Iwan-e Karkheh, a forgotten gem of Sassanid architecture
TEHRAN – Once a prosperous gem of Sassanid urban setting and architecture, Iwan-e Karkheh is now a gatway to many ancient attractions in Iran’s southwestern Khuzestan province.
It is located near the UNESCO-registered Susa, the UNESCO-registered Tchogha Zanbil, and the UNESCO-registered Shushtar Historical Hydraulic System, and is some 18 kilometers from the city of Dezful along the banks of the Karkheh River.
In the Elamite era, Karkheh was covered with palm groves and its woods were so famous that Ashurbanipal referred to it as the ’sacred Elamite woods’. The ancient city possibly has pre-Sasanian foundations, but the actual construction is attributed to Shapur I the Great (r. 240/42 - 270/72).
Its ruins were largely unexplored by archaeologists, except for two brief campaigns in the 1950s. The first conclusions were fascinating; it is a Sasanian city, founded in the fourth century CE and surrounded by a large, rectangular wall. The enceinte, which is about four kilometers from north to south and one kilometer from east to west, can be seen over large distances.
A large building, excavated in 1950, may have been his palace. The walls were covered with plaster, the building was surrounded by a garden, and it contained a transversal barrel-vault of a type that was to become popular in Christian churches, but has not been attested earlier than Iwan-e Karkheh. This building, which also contained a square hall under a dome, later served as a mosque.
The Sassanid archaeological landscape also represents a highly efficient system of land use and strategic utilization of natural topography in the creation of the earliest cultural centers of the Sassanid civilization.
Under Sassanids, Persian art and architecture experienced a general renaissance. Architecture often took grandiose proportions such as palaces at Ctesiphon, Firuzabad, and Sarvestan that are amongst highlights of the ensemble.
Crafts such as metalwork and gem-engraving grew highly sophisticated, yet scholarship was encouraged by the state. In those years, works from both the East and West were translated into Pahlavi, the language of the Sassanians. Rock-carved sculptures and bas-reliefs on abrupt limestone cliffs are widely deemed as characteristics and striking relics of the Sassanian art, top examples of which can be traced at Bishapur, Naqsh-e Rostam, and Naqsh-e Rajab in southern Iran.
At the time of Shapur I, the empire stretched from Sogdiana and Iberia (Georgia) in the north to the Mazun region of Arabia in the south; in the east, it extended to the Indus River and in the west to the upper Tigris and Euphrates river valleys. In 2018, UNESCO added an ensemble of Sassanian historical cities in southern Iran -- titled “Sassanid Archaeological Landscape of Fars Region”-- to its World Heritage list. The ensemble is comprised of eight archaeological sites situated in three geographical parts of Firuzabad, Bishapur, and Sarvestan. It reflects the optimized utilization of natural topography and bears witness to the influence of Achaemenid and Parthian cultural traditions and of Roman art, which later had a significant impact on the architecture and artistic styles of the Islamic era.

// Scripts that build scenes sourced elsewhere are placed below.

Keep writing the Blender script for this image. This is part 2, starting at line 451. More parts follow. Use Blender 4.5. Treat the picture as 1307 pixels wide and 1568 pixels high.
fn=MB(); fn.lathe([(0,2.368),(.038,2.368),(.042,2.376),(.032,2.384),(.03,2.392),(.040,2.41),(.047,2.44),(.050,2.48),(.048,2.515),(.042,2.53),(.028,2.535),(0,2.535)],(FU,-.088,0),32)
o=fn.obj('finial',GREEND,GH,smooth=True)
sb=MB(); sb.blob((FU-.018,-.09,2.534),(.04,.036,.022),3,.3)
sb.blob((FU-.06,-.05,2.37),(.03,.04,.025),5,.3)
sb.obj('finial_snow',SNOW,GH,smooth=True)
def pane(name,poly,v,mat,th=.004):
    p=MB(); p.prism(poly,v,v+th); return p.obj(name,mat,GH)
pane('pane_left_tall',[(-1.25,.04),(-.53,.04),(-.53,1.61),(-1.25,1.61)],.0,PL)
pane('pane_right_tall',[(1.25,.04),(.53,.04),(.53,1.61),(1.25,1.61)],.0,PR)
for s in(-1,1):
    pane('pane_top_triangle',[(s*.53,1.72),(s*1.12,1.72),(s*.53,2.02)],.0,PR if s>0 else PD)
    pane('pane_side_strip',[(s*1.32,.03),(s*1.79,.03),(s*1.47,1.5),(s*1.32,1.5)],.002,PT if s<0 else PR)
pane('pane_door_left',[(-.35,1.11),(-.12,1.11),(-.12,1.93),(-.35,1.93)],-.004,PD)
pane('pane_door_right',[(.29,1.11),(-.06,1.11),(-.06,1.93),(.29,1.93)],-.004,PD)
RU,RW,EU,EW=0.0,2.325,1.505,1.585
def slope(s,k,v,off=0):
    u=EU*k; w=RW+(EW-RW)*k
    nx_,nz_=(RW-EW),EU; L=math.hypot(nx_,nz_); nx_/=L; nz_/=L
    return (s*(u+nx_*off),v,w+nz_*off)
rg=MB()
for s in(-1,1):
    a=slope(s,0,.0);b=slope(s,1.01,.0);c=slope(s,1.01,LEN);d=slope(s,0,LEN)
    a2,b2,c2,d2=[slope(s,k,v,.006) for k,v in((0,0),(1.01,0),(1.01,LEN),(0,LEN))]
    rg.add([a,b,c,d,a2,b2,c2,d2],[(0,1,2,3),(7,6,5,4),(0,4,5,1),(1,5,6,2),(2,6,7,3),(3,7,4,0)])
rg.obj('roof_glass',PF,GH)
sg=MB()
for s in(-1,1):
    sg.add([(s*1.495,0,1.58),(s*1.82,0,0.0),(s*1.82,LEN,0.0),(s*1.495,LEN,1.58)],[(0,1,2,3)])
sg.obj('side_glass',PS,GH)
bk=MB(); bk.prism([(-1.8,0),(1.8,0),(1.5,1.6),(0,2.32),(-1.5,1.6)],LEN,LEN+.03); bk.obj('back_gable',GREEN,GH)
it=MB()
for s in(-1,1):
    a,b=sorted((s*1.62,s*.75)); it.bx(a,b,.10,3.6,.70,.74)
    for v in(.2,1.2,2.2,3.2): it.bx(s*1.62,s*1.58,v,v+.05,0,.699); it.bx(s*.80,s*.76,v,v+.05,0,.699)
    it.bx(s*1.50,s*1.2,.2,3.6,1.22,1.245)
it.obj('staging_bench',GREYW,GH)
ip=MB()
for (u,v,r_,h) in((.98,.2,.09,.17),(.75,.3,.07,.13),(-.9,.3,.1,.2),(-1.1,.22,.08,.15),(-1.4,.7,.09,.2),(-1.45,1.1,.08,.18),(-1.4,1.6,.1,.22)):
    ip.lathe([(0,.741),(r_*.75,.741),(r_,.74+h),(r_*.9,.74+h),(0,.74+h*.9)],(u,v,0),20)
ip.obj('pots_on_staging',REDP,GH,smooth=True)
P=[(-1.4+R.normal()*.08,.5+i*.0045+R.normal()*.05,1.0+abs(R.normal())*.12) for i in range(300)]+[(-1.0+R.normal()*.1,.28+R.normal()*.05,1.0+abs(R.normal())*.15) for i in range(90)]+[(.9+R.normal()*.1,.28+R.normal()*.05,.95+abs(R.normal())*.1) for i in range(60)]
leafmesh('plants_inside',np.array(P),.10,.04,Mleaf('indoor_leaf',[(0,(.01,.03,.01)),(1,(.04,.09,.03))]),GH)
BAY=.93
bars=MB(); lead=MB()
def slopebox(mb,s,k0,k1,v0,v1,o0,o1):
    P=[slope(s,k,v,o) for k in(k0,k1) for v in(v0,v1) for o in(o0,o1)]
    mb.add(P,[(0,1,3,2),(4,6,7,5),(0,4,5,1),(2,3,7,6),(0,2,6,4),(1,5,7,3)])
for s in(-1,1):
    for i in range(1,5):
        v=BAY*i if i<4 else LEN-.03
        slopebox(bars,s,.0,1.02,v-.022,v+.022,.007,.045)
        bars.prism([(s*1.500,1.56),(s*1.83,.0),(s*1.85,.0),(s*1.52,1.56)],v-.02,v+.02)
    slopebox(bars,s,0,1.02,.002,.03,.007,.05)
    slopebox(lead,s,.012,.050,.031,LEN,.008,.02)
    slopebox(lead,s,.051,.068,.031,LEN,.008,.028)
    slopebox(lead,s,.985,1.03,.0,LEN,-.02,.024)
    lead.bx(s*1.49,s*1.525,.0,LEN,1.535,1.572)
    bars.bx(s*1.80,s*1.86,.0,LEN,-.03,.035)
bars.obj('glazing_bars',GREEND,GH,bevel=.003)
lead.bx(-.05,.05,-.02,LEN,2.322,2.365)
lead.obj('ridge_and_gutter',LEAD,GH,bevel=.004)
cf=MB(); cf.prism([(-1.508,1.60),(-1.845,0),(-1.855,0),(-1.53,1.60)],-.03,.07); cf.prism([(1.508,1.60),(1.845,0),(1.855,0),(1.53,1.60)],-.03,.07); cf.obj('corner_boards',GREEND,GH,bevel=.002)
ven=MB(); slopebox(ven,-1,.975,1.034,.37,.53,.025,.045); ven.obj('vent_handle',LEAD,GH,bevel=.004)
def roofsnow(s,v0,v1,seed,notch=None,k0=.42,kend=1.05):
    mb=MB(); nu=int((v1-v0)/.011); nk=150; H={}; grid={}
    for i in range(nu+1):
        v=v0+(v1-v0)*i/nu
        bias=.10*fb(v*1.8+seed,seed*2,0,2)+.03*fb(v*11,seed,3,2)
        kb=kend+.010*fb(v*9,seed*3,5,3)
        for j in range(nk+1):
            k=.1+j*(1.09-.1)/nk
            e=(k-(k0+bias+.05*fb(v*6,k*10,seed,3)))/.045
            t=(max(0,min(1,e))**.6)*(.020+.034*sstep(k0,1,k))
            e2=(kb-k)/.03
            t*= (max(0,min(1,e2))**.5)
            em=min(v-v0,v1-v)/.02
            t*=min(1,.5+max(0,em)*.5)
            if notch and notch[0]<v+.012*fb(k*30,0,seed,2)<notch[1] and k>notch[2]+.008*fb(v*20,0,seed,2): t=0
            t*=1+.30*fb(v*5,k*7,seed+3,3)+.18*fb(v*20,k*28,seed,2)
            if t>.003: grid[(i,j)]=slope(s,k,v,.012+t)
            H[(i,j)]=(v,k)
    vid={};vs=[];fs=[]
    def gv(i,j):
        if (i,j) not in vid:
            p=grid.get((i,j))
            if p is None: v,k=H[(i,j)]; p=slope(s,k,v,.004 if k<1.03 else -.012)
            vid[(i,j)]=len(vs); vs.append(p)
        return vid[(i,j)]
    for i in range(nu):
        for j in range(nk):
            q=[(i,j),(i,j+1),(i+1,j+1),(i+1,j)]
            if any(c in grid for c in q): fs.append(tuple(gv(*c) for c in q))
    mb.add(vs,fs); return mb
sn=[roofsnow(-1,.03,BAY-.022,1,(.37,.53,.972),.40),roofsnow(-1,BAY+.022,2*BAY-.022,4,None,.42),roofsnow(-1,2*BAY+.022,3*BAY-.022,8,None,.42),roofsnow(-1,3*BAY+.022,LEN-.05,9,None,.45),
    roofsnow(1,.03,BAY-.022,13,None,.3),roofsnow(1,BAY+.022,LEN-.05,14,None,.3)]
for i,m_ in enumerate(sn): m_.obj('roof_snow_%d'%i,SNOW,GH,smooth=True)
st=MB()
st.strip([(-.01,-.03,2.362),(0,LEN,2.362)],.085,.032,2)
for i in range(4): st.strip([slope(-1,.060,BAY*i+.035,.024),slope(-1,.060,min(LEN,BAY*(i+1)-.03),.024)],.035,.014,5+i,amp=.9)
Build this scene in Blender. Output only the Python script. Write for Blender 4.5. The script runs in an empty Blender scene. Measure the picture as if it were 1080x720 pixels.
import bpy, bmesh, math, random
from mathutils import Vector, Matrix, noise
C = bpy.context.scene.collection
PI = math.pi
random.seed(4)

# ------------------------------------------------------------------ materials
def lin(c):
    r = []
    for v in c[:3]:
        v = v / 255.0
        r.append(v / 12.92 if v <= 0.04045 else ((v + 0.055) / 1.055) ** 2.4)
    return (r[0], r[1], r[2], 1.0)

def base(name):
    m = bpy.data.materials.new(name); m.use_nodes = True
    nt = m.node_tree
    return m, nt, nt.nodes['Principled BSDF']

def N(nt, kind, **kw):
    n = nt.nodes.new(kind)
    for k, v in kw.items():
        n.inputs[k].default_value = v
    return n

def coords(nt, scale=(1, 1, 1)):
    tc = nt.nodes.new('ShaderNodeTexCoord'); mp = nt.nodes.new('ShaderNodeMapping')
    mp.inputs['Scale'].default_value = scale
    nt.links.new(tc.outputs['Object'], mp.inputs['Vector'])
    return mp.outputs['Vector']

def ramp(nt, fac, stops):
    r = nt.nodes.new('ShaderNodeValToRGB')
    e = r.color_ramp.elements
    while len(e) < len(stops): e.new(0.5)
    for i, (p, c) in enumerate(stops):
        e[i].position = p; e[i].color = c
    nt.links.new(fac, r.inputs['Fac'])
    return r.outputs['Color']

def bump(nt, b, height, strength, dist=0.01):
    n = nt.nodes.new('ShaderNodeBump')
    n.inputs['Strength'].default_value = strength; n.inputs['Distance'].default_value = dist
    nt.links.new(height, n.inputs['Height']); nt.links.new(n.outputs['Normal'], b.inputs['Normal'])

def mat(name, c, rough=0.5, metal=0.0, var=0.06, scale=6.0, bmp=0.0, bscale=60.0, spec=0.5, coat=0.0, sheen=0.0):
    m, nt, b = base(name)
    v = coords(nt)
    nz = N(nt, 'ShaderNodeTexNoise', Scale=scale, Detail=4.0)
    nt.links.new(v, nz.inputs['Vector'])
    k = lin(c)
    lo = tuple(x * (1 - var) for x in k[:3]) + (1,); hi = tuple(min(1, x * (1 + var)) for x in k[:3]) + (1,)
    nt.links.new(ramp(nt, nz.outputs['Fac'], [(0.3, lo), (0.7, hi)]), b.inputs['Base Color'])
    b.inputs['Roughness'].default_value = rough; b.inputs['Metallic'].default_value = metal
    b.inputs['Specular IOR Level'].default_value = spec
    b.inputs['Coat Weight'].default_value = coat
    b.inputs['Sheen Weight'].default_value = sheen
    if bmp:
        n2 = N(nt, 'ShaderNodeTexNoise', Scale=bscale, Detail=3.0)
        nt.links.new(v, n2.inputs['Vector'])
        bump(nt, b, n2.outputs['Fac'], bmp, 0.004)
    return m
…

Efforts made by the Sassanids also yield a revival of Iranian nationalism took place, for example, Zoroastrianism was declared as the state religion.
According to the Circle of Ancient Iranian Studies, like other Iranian cities in the 7th century Iran, Iwan-e Karkheh fell into Arab hands after a long and bloody siege. The city more or less had the same fate as the rest of Iran during the Arab occupation; it was pillaged, most of the male population were slaughtered, children and women were taken into slavery and most of the city was completely destroyed.